En cas de concrétisation de l’un ou l’autre de ces risques potentiels, à une échéance proche ou lointaine, les autorités décisionnaires et leurs services instructeurs assumeront une lourde responsabilité, certes partagée avec celle de la Société exploitante ou d’autres acteurs impliqués.

Pour sa part, la Société des carrières jurassiennes a exposé sa vision de ces risques et de leur maîtrise dans un dossier étoffé et bien construit, d’un volume tel qu’il est de nature à dissuader élus et citoyens de tenter de se forger leur propre opinion.

Elle formule nombre de déclarations de bonnes intentions, fournit des assurances, mais apporte peu de garanties véritables et démontrées, qu’il s’agisse des incidences climatiques ou de la protection de la ressource en eau.

Les services publics compétents pourront-ils compter sur l’impulsion de l’État et sur l’obtention des moyens humains nécessaires pour assurer les contrôles réglementaires de ces activités extractives ? L’expérience du contexte des accidents industriels de ces dernières années (Lubrizol, AZF, …), comme des pollutions agricoles et industrielles diffuses, ainsi que l’absence d’étude scientifique de leurs réelles conséquences sur la santé humaine et animale, ne rassurent pas.

Dans l’immédiat, on peut légitimement espérer que des mesures soient prises par les autorités en charge de l’intérêt public pour imposer aux sociétés d’extraction une contribution annuelle significative pour compenser les atteintes qu’elles portent à la nature, à leur seul bénéfice, ainsi que pour l’entretien et la restauration des infrastructures routières qui incombent aux collectivités locales, financées par leurs contribuables.

Il faut réagir, la dénonciation de ces pratiques dans certains conseils municipaux ne suffit pas.
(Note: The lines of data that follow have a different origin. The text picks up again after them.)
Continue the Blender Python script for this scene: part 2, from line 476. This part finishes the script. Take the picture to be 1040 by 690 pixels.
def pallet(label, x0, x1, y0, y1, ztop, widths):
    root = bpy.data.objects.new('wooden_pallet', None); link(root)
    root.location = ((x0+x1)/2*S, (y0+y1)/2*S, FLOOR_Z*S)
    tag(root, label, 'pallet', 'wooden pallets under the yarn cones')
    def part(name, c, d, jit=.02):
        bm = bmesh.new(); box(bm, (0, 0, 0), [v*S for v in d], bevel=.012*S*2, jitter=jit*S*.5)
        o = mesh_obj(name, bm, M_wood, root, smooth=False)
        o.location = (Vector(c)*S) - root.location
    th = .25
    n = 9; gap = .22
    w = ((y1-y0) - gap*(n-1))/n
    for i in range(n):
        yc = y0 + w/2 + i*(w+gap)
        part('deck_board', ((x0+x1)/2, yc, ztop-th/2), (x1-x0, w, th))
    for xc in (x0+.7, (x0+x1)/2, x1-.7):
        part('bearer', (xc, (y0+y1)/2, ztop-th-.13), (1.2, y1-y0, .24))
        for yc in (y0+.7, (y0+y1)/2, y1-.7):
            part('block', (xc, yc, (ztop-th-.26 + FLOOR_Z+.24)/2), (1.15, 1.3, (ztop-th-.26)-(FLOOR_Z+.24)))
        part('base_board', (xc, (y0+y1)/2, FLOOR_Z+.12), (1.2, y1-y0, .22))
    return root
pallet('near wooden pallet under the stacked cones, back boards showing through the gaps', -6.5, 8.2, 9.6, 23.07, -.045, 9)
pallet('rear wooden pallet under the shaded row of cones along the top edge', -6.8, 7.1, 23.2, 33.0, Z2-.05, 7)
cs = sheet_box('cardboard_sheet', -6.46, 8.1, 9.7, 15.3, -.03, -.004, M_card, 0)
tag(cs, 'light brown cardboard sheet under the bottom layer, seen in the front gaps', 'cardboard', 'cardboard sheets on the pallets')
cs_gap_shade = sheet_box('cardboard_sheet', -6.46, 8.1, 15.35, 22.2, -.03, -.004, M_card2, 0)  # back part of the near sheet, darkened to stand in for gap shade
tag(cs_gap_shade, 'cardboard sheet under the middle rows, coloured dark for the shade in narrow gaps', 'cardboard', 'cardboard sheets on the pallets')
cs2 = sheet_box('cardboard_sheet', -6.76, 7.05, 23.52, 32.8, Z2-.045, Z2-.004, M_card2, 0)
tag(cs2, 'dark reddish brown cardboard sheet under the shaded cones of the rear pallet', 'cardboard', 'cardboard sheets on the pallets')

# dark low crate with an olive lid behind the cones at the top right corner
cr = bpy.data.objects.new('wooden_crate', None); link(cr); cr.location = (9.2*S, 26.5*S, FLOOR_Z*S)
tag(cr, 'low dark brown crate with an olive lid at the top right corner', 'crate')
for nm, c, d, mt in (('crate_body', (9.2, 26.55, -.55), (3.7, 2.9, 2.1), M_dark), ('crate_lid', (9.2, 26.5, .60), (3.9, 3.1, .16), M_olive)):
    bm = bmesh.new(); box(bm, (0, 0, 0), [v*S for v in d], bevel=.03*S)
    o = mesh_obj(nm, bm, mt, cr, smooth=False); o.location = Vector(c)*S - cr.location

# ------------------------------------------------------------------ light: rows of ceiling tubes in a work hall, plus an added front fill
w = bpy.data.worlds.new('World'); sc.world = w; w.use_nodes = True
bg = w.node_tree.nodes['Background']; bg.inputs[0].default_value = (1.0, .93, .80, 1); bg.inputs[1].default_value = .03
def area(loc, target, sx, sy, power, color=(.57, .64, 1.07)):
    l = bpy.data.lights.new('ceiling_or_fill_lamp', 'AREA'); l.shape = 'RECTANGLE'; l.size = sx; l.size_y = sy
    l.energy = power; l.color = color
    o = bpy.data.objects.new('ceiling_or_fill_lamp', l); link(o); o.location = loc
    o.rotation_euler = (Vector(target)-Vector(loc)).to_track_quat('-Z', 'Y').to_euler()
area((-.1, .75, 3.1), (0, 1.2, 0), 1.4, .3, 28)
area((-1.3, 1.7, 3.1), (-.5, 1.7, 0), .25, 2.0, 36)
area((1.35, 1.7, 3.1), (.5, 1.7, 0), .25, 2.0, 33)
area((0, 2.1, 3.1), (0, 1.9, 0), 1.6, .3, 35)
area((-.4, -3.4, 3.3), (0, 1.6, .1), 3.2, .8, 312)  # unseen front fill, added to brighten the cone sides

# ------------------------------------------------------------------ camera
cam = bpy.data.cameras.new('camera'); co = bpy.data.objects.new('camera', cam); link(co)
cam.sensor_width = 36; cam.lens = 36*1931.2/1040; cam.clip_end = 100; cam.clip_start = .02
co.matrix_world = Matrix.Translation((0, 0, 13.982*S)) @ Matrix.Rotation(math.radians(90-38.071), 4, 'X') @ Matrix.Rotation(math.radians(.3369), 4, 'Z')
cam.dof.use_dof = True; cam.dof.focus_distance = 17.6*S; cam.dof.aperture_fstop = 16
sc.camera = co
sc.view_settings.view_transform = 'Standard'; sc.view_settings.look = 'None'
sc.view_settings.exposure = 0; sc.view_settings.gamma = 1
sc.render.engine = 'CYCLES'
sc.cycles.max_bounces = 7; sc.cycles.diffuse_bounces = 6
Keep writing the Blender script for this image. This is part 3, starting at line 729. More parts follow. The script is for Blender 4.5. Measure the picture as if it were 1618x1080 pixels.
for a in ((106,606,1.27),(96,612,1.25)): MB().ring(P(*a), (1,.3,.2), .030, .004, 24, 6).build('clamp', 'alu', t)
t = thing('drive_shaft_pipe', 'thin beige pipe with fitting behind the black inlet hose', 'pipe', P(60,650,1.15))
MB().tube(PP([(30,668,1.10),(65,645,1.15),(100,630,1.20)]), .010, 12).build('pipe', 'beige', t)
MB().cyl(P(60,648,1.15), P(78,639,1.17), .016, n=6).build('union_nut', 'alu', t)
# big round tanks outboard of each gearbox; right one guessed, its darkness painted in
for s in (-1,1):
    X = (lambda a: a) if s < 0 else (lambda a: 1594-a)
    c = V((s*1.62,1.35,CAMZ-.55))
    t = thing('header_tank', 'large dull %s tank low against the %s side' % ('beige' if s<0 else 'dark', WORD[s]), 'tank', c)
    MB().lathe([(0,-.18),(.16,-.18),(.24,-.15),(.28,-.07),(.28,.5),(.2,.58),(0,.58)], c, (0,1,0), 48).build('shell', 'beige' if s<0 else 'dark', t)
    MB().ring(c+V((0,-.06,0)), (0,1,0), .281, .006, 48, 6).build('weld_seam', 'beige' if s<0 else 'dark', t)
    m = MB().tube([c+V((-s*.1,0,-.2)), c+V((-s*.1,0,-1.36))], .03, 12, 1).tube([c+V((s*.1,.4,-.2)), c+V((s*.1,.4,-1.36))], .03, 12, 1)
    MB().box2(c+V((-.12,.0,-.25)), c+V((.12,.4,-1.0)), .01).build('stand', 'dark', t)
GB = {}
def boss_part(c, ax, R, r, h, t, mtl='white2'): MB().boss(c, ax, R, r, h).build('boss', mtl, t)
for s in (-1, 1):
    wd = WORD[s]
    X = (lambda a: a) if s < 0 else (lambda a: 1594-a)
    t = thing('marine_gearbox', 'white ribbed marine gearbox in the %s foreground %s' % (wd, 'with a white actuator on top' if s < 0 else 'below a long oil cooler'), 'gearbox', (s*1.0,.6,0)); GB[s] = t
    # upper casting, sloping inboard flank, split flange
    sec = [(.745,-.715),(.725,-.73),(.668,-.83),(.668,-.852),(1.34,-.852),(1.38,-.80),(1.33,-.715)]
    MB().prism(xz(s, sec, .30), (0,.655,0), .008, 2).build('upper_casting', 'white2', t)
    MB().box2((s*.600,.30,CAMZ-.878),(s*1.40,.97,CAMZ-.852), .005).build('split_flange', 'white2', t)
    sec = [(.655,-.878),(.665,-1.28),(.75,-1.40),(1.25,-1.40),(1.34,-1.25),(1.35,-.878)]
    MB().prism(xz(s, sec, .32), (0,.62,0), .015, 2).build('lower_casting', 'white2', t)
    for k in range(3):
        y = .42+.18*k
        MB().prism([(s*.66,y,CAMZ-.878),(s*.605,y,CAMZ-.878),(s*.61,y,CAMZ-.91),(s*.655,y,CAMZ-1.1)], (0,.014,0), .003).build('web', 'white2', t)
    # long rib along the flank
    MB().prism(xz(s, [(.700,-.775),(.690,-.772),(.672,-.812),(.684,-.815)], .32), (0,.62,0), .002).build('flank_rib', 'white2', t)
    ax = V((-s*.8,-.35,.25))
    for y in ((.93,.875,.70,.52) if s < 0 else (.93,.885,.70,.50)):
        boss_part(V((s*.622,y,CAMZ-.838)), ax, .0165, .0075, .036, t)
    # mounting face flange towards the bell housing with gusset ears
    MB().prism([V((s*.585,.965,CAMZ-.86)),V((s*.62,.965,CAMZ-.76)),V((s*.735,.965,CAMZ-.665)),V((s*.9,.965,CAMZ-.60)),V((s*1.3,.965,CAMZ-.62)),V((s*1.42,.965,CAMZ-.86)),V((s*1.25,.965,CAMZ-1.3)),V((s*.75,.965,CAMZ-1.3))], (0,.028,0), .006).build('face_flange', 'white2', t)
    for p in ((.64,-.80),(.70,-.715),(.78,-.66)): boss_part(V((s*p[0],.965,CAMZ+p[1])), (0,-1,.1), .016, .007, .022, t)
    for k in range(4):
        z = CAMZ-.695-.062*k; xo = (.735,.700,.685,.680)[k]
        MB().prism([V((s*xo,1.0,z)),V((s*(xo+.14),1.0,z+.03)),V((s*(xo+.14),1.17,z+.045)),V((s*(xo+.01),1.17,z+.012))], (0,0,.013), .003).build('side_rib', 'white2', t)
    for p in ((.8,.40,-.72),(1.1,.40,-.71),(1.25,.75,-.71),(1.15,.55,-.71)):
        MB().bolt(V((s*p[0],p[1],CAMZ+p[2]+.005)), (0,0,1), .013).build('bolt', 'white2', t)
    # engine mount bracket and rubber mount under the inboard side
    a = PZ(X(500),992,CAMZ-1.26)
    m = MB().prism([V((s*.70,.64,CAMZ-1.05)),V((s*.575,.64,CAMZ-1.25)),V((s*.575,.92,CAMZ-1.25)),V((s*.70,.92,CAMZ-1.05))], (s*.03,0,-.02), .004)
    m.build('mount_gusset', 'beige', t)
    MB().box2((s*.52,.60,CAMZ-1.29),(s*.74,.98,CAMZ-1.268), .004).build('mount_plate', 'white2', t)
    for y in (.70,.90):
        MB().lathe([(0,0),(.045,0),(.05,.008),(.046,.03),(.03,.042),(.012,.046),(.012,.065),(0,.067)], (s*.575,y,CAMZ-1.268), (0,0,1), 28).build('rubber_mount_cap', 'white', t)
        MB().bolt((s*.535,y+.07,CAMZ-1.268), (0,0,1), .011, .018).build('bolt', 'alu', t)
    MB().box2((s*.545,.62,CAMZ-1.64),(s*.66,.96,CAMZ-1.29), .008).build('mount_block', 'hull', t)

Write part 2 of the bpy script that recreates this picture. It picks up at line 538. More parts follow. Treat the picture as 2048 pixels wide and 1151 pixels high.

Un collectif doit être créé, des expert·es et des avocat·es spécialistes doivent être missionné·es pour présenter un recours juridique en annulation si accord il y a.

Avant cela, il est nécessaire d’informer le public de ce danger qui nous guette et qui contribuera au désastre climatique en cours, pour lequel l’inaction de l’État français a donné lieu à une condamnation par les juridictions administratives.